Правительство не утвердило этот проект; вероятнее всего, что затраты, исчисленные Ломоносовым весьма скромно, все-таки показались несоразмерно большими по сравнению с той пользой, которую могло принести это предприятие.
Но Ломоносов был не из числа людей, складывающих оружие при первой же неудаче. Напротив, наш академик, не теряя времени, стал со своими учениками набирать портрет Петра Великого и спустя некоторое время подал в Сенат прошение, в котором просил правительственного пособия для устройства “фабрики делания изобретенных им разноцветных стекол, и из них бисеру, пронизок и стеклярусу, и всяких других галантерейных вещей и уборов, чего еще поныне в России не делают, но привозят из-за моря великое количество…”

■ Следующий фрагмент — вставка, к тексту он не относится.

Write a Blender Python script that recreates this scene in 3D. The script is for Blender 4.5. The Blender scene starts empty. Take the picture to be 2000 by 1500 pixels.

В своей просьбе он ссылался на регламент мануфактур-коллегии, “которым позволено всякого чина людям в России, где кто заблагорассудит, фабрики и мануфактуры заводить и распространять, какие в чужестранных государствах находятся, а особливо такие, для которых материалы в Российском государстве найтись могут, обещая тем заводчикам денежное и всякое Высочайшее обнадеживание”.
На основании этого Ломоносов просил ему для его фабрики “отвесть в Копорском уезде село Ополье или в других уездах С.-Петербурга, не далее полутораста верст, где бы мужеского пола около 200 душ имелось, с принадлежащими угодьями, и потому же лесу и крестьянам быть при той фабрике вечно и никуда их не отлучать, ибо наемными людьми, за новостью, той фабрики в совершенство привести не можно…” Но академик хорошо предвидел, что Сенат, отказывая в его просьбе, мог бы сослаться на то, что в указанном регламенте ничего не говорится о раздаче деревень для устройства фабрик. Ломоносов доказывал, что это подразумевается “под именем всякого вспоможения”. Затем он просил о единовременном пособии в четыре тысячи рублей, которые обещал выплатить в пять лет, и о выдаче ему монополии на 30 лет.